● PROBLEM DESCRIPTION: Your task is to retype, word for word, the lines from the start of the data through the line holding "lav_root = sk". Do not include the pictures.

● RECORDED DATA:
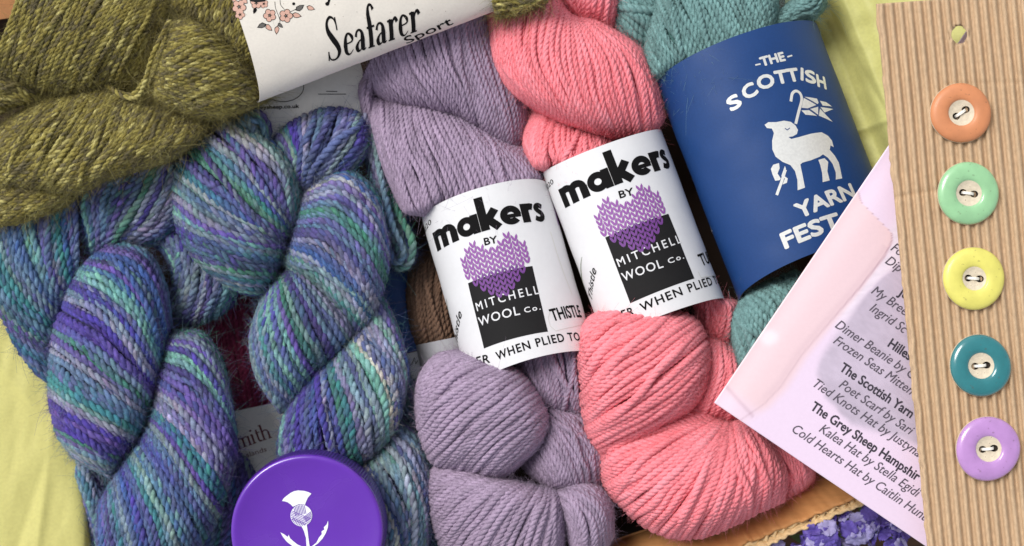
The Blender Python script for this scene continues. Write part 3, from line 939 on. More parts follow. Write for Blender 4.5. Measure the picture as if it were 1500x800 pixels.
lobe(sk, Y_lav, [[(822, 714), (862, 709), (892, 733), (896, 785)], [(818, 719), (851, 727), (877, 755), (883, 805)], [(815, 723), (841, 745), (859, 780), (863, 830)], [(810, 727), (828, 765), (838, 805), (842, 845)]], -50, 84, rad=4.9)
lobe(sk, Y_lav, [[(611, 577), (619, 548), (640, 523), (668, 516)], [(612, 602), (632, 565), (666, 536), (703, 528)], [(615, 628), (645, 586), (691, 555), (738, 538)], [(623, 654), (665, 606), (716, 568), (758, 545)],
    [(639, 680), (690, 627), (741, 588), (775, 563)], [(675, 690), (715, 647), (761, 610), (790, 586)], [(705, 699), (740, 667), (776, 635), (800, 611)], [(731, 702), (756, 682), (781, 660), (800, 640)]], -26, 96, rad=5.1)
lav_root = sk

# pink skein
sk = thing('yarn_skein', (930, 400, -90), 'coral pink skein in a white band printed with a knitted heart', 'yarn skein', GRP)
lobe(sk, Y_pink, [[(812, -30), (818, 0), (834, 30)], [(850, -30), (851, 2), (852, 34)], [(880, -30), (882, 5), (874, 38)], [(898, -30), (905, 10), (900, 48)]], -70, 72, t='or')
lobe(sk, Y_pink, [[(788, 160), (770, 195), (773, 230), (800, 285)], [(802, 162), (789, 205), (794, 240), (815, 285)], [(822, 172), (818, 210), (825, 240), (840, 275)], [(847, 182), (848, 212), (853, 237), (862, 265)], [(872, 190), (876, 212), (882, 232), (890, 255)], [(895, 198), (899, 212), (906, 227), (915, 245)]], -55, 84, t='ro', under=bP)
lobe(sk, Y_pink, [[(1008, 430), (1028, 468), (1040, 505)], [(1040, 415), (1060, 458), (1072, 505)], [(1065, 415), (1083, 455), (1086, 500)]], -95, 74, t='or', under=bP)
lobe(sk, Y_pink, [[(1035, 496), (1031, 540), (1016, 582), (1004, 610)], [(1050, 500), (1051, 545), (1036, 587), (1020, 615)], [(1070, 510), (1074, 555), (1061, 592), (1045, 616)], [(1083, 525), (1093, 560), (1087, 597), (1070, 626)]], -65, 76)
lobe(sk, Y_pink, [[(1085, 630), (1130, 665), (1150, 730)], [(1115, 630), (1165, 678), (1175, 716)], [(1150, 640), (1188, 673), (1190, 702)]], -95, 70)
lobe(sk, Y_pink, [[(718, -30), (718, 75), (743, 127), (790, 163)], [(745, -30), (737, 75), (764, 131), (816, 176)], [(775, -30), (763, 75), (790, 136), (839, 186)], [(808, -15), (794, 75), (815, 141), (859, 192)],
    [(829, 15), (825, 85), (843, 147), (879, 198)], [(840, 24), (858, 85), (871, 147), (897, 202)], [(850, 27), (889, 80), (907, 142), (922, 203)], [(860, 28), (918, 75), (941, 131), (950, 205)], [(872, 30), (938, 75), (966, 131), (974, 200)]], -45, 104, t='rr', under=bP)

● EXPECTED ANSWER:
The Blender Python script for this scene continues. Write part 3, from line 939 on. More parts follow. Write for Blender 4.5. Measure the picture as if it were 1500x800 pixels.
lobe(sk, Y_lav, [[(822, 714), (862, 709), (892, 733), (896, 785)], [(818, 719), (851, 727), (877, 755), (883, 805)], [(815, 723), (841, 745), (859, 780), (863, 830)], [(810, 727), (828, 765), (838, 805), (842, 845)]], -50, 84, rad=4.9)
lobe(sk, Y_lav, [[(611, 577), (619, 548), (640, 523), (668, 516)], [(612, 602), (632, 565), (666, 536), (703, 528)], [(615, 628), (645, 586), (691, 555), (738, 538)], [(623, 654), (665, 606), (716, 568), (758, 545)],
    [(639, 680), (690, 627), (741, 588), (775, 563)], [(675, 690), (715, 647), (761, 610), (790, 586)], [(705, 699), (740, 667), (776, 635), (800, 611)], [(731, 702), (756, 682), (781, 660), (800, 640)]], -26, 96, rad=5.1)
lav_root = sk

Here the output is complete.